A man gathered wood on the Sabbath and was executed for it. The Hebrew Bible tells this story in three verses. The Targum Jonathan expands it into a legal precedent about judicial humility, identifies the man's tribe, and adds the detail that he physically attacked the witnesses.

The bulk of Numbers 15 covers offerings and libations for when Israel enters the Promised Land. The Targum's additions here are precise: it specifies that the bread separation offering was "one cake of twenty-four" from the first of the dough, and clarifies that the obligation applied to wheat bread, "not rice, nor millet, nor pulse." These dietary specifics reflect later rabbinic debates projected back into the wilderness.

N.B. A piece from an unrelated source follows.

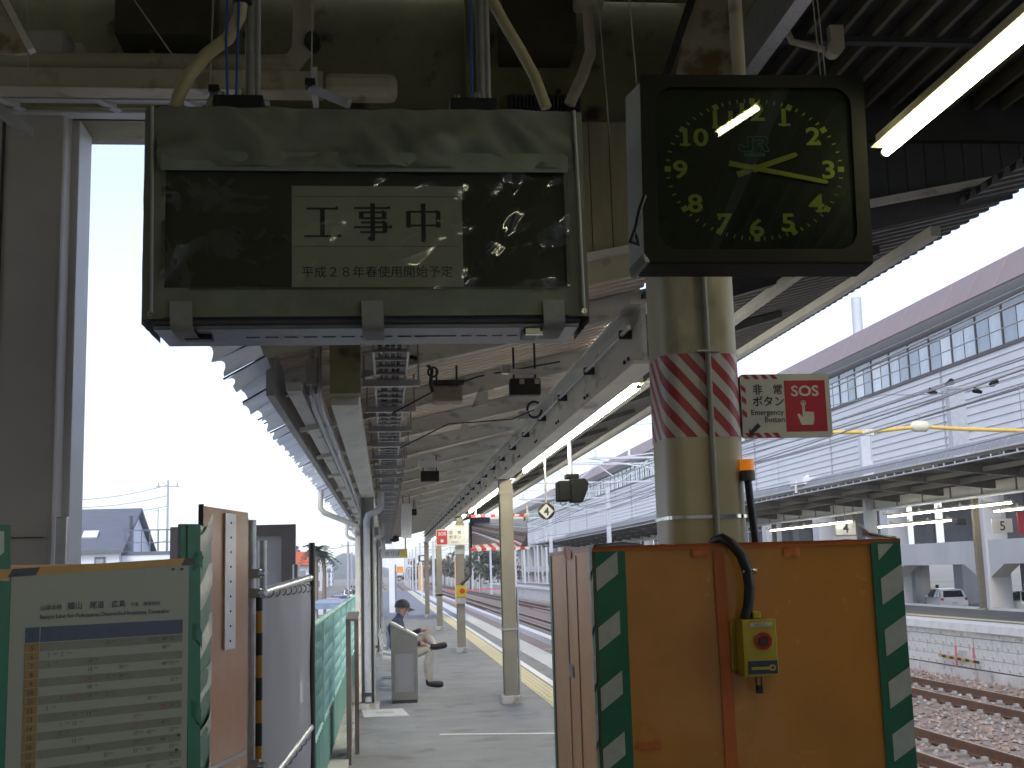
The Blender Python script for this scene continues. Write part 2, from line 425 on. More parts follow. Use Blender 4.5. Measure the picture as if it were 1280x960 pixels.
# translucent eave sheets, one bent sheet after the other
evm = glassy('eave_plastic', (.74, .78, .84), .1, .25, .3, 10, .5, (.78, .82, .88))
for k in range(97):
    yy = 5.4 + k * .42
    e = MB(); jz = random.uniform(-.02, .02); jx = random.uniform(-.02, .02)
    def fe(u, v, yy=yy, jz=jz, jx=jx):
        x = -.615 - .20 * v - jx * v - .015 * sin(7 * u + k) * v; z = rz(-.6) + .10 - .10 * v + jz * v + .018 * sin(pi * u) - .008 * sin(9 * u + k) * v - .02 * max(0, u - .85) * 6 * v
        return (x, yy + u * .41, z)
    e.grid(fe, 8, 4); e.build('eave_sheet', evm, can)
    if k < 60:
        l_ = MB(); l_.bar((-.61, yy, rz(-.6) + .098), (-.82, yy, rz(-.6) - .002 + jz), .016, .008); l_.build('sheet_lap', darks, can)
# pillars
def pillar(y, label):
    t = thing('canopy_pillar', label, 'pillar', (1.5, y, 0), 'pillars under the main beam')
    p = MB(); p.box(1.418, 1.580, y - .1, y - .085, .1, 2.733); p.box(1.418, 1.580, y + .085, y + .1, .1, 2.733); p.box(1.49, 1.51, y - .085, y + .085, .1, 2.733)
    p.build('shaft', beige, t, bevel=.003)
    b = MB(); b.box(1.375, 1.625, y - .15, y + .15, 0, .1); b.build('base', conc, t, bevel=.012)
    k = MB(); k.box(1.405, 1.595, y - .115, y + .115, 2.55, 2.60); k.build('collar', beige, t)
    return t
pls = []
for y, l_ in ((15.15, 'first cream steel pillar beyond the orange hoarding, on a concrete block base'), (25.0, 'second cream pillar down the platform, wearing a striped band and a yellow button box'),
              (35.1, 'third cream pillar down the platform, behind the red emergency sign'), (45.7, 'farthest and thinnest cream pillar at the end of the canopy')):
    pls.append(pillar(y, l_))
for x in (1.383,):
    w_ = MB(); w_.box(1.43, 1.57, 15.044, 15.047, 1.42, 1.62); w_.build('faded_sticker', beige, pls[0])
    w_ = MB(); w_.cyl((1.605, 15.1, .1), (1.605, 15.1, 1.4), .016, 8); w_.build('side_pipe', galv, pls[0])
    w_ = MB(); w_.box(1.395, 1.605, 15.04, 15.26, .88, .9); w_.build('band', galv, pls[0])
w_ = MB(); w_.box(1.38, 1.62, 35, 35.2, .95, 1.0); w_.build('band', darks, pls[2])
# left columns with rain pipes
def lcol(y, label):
    t = thing('eave_column', label, 'column', (-.24, y, 0), 'columns along the fence')
    p = MB(); p.box(-.32, -.30, y - .09, y + .09, .0, 2.55); p.box(-.165, -.145, y - .09, y + .09, 0, 2.55); p.box(-.30, -.165, y - .01, y + .01, 0, 2.55)
    p.build('shaft', greyp, t)
    b = MB(); b.box(-.36, -.10, y - .2, y + .16, 0, .07); b.build('base', conc, t, bevel=.01)
    r = MB(); r.tube([(-.235, y - .13, .09), (-.235, y - .13, 2.26), (-.21, y - .13, 2.33), (-.10, y - .13, 2.37), (-.06, y - .13, 2.42), (-.06, y - .12, 2.6)], .042, 12); r.build('rain_pipe', mat('rain_pipe_grey', (.42, .43, .45), .5, var=.15), t)
    r = MB(); r.tube([(-.78, y - .3, 2.62), (-.79, y - .3, 2.42), (-.74, y - .28, 2.36), (-.36, y - .15, 2.2), (-.345, y - .13, 2.1), (-.345, y - .13, .1)], .034, 10); r.build('eave_pipe', pale, t)
    k = MB(); k.box(-.30, -.17, y - .18, y - .12, .16, .20); k.build('pipe_clip', darks, t)
    return t
lc = lcol(15.2, 'nearest grey column by the green fence, with white rain pipes')
for y, l_ in ((25, 'second grey column along the fence, hidden behind the nearest one'), (34.8, 'third grey column along the fence, far down the platform'), (44.6, 'last grey column along the fence at the canopy end')):
    copy_tree(lc, (0, y - 15.2, 0), l_)
# cable ladder
ld = thing('cable_ladder', 'long galvanised cable ladder hung under the canopy ceiling', 'cable ladder', (.03, 15, 2.8))
l_ = MB()
for x in (-.06, .125): l_.box(x, x + .012, 6.4, 46, 2.775, 2.835)
l_.each('side_rail', galv, ld)
r = MB(); r.cyl((-.05, 6.5, 2.80), (.125, 6.5, 2.80), .011, 6); ro = r.build('rung', galv, ld)
for i in range(1, 158): dup(ro, (0, i * .25, 0), ld)
h = MB(); h.box(-.13, .22, 7.3, 7.34, 2.73, 2.77); ho = h.build('cross_bar', galv, ld)
q = MB(); q.cyl((-.12, 7.32, 2.76), (-.12, 7.32, 2.95), .006, 5); q.cyl((.21, 7.32, 2.76), (.21, 7.32, 3.0), .006, 5); qo = q.build('hanger_rods', greyp, ld)
for i in range(1, 34): dup(ho, (0, i * 1.18, 0), ld); dup(qo, (0, i * 1.18, 0), ld)
cb = MB()
for x, a in ((-.02, .01), (.02, -.01), (.05, .014), (.085, .0)):
    cb.tube([(x + a * sin(k), 6.4 + k * 1.6, 2.815 + .008 * sin(k * 2.1)) for k in range(25)], .011, 5)
cb.each('cable', darks, ld)

# fluorescent lamps hung on the main beam
def lamp(p, q, label, group, m=tubem, segs=1, r=.018, rw=.075, brk=True):
    p = Vector(p); q = Vector(q); t = thing('fluorescent_lamp', label, 'lamp', (p + q) / 2, group)
    d = (q - p)
    b = MB(); b.bar(p + Vector((0, 0, .055)), q + Vector((0, 0, .055)), .07, .05); b.build('housing', cream, t)
    b = MB(); b.bar(p + Vector((.0, 0, .026)), q + Vector((.0, 0, .026)), rw, .006); b.build('reflector', reflm, t)
    for k in range(segs):
        a = p + d * (k + .012) / segs; c = p + d * (k + .988) / segs
        b = MB(); b.cyl(a, c, r, 10); b.build('tube', m, t)
        b = MB(); dn = d.normalized(); b.cyl(a - dn * .02, a, r * .9, 8); b.cyl(c, c + dn * .02, r * .9, 8); b.build('tube_cap', greyp, t)
    b = MB()
    for k in range(segs * 2 + 1):
        c = p + d * k / (segs * 2); b.box(c.x - .20, c.x + .01, c.y - .015, c.y + .015, c.z + .075, c.z + .10); b.box(c.x - .17, c.x - .13, c.y - .02, c.y + .02, c.z + .1, c.z + .16)
    if brk: b.build('bracket', greyp, t)
    return t
G = 'tube lamps along the main beam'
lamp((1.70, 7.9, 2.80), (1.70, 14.75, 2.80), 'nearest lit tube lamp under the canopy beam, between the striped column and the first pillar', G, segs=3)
lamp((1.70, 16.2, 2.80), (1.70, 24.6, 2.80), 'second lit tube lamp row on the canopy beam, past the first pillar', G, segs=3)
lamp((1.70, 26.2, 2.80), (1.70, 34.6, 2.80), 'third lit tube lamp row on the beam, above the red emergency sign', G, segs=3)
lamp((1.70, 36.2, 2.80), (1.70, 44.6, 2.80), 'farthest lit tube lamp row on the canopy beam', G, segs=3)
# ------------------------------------------------------------ station structure over the near platform
gd = thing('overhead_girder', 'olive painted steel girder crossing the platform above the hanging boards', 'girder', (.5, 6.8, 4.15))
b = MB(); b.box(-4.2, 6, 6.78, 6.80, 4.17, 6); b.box(-4.2, 6, 6.62, 6.95, 4.14, 4.168); gw = b.build('web', olive, gd)
b = MB()
for x in (-3.1, -1.3, .5, 1.95, 3.4):
    b.box(x, x + .02, 6.66, 6.777, 4.17, 6)
b.each('stiffener', olive, gd)
for x0, x1, z0, z1 in ((-1.0, -.72, 4.30, 4.52), (.88, 1.1, 4.26, 4.44)):
    b = MB(); b.box(x0, x1, 6.755, 6.778, z0, z1)
    bo = b.build('splice_plate', olive, gd)
    r = MB()
    for i in range(2):
        for j in range(3): r.cyl((x0 + .05 + (x1 - x0 - .1) * i, 6.757, z0 + .04 + (z1 - z0 - .08) * j / 2), (x0 + .05 + (x1 - x0 - .1) * i, 6.735, z0 + .04 + (z1 - z0 - .08) * j / 2), .014, 6)
    r.each('bolt_head', darks, bo)
for x0, x1, z0, z1 in ((-1.45, -.93, 4.58, 5.0), (.7, 1.12, 4.56, 5.0)):
    b = MB(); b.box(x0, x1, 6.45, 6.777, z0, z1); b.build('shaded_stub', mat('stub_shade', (.075, .07, .042), .6), gd)  # gusset shadows and cross beam ends; the shade is in the dark olive
b = MB()
for k in range(18): b.box(.75 + k * .022, .762 + k * .022, 6.60, 6.66, 4.24, 4.32)
b.box(.73, 1.16, 6.64, 6.68, 4.23, 4.33); b.build('vent_grille', darks, gd)
# gable boarding closing the canopy end
gb = thing('gable_boarding', 'vertical cream boarding closing the canopy end behind the clock', 'boarding', (2, 6.58, 3.2))
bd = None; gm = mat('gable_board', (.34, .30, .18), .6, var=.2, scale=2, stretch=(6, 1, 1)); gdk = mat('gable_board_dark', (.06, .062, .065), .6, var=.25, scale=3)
for i in range(50):
    x = -.7 + i * .118; zb = 3.345 + .19 * (x + .118 - 1.158)
    b = MB(); b.prism([(x, 6.56, zb), (x + .113, 6.56, zb + .0215), (x + .113, 6.56, 4.139 if x < 1.9 else 4.06), (x, 6.56, 4.139 if x < 1.9 else 4.06)], (0, .02, 0))
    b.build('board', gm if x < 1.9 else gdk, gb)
b = MB(); b.prism([(-.7, 6.52, 2.965), (5.2, 6.52, 4.085), (5.2, 6.52, 4.125), (-.7, 6.52, 3.005)], (0, .06, 0)); b.build('bottom_rail', pale, gb)
b = MB(); b.box(1.9, 6, 6.50, 6.555, 4.03, 4.31); b.build('shade_plate', darks, gb)  # dark plate added over the lit girder flange; its colour carries the shade
b = MB(); b.prism([(-.7, 6.584, 3.02), (5.2, 6.584, 4.11), (5.2, 6.584, 4.135), (-.7, 6.584, 4.135)], (0, .012, 0)); b.build('backing', darks, gb)
b = MB(); b.prism([(-.7, 6.60, rz(-.7) + .16), (1.6, 6.60, rz(1.6) + .16), (1.6, 6.60, rz(1.6) + .40), (-.7, 6.60, rz(-.7) + .55)], (0, .016, 0)); b.build('flashing', cream, gb)
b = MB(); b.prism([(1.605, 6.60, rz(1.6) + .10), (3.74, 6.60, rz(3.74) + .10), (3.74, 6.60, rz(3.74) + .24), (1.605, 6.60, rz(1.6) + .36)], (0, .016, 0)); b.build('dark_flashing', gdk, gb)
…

The chapter's dramatic center is the wood-gatherer. The Targum says: "The decree of the Sabbath was known to them, but the punishment for the profanation of the Sabbath was not known." A man "of the house of Joseph" deliberately went out to gather wood, saying to himself, "I will go and pull up wood on the Sabbath day." The Targum adds that "he wounded the witnesses who had found him pulling up wood"—making him not just a Sabbath violator but a violent one.

Then comes the Targum's signature legal teaching. "This is one of four judgments which were brought before Moses the prophet." In cases involving money, Moses ruled quickly. In cases involving life, he deliberated. And in each case he said "I have not heard," deliberately, to teach future judges of the Sanhedrin (the supreme rabbinic court) not to be ashamed to seek counsel. Even Moses, "the Rabbi of Israel," needed to say those words.

The chapter closes with the commandment of tzitzit (fringes). The Targum specifies they must be "not of threads, nor of yarns, nor of fibres" but made in a particular manner with five ligatures and an embroidery of hyacinth. Their purpose: "that you may remember and perform all My precepts, and be holy, like the angels who minister before the Lord your God."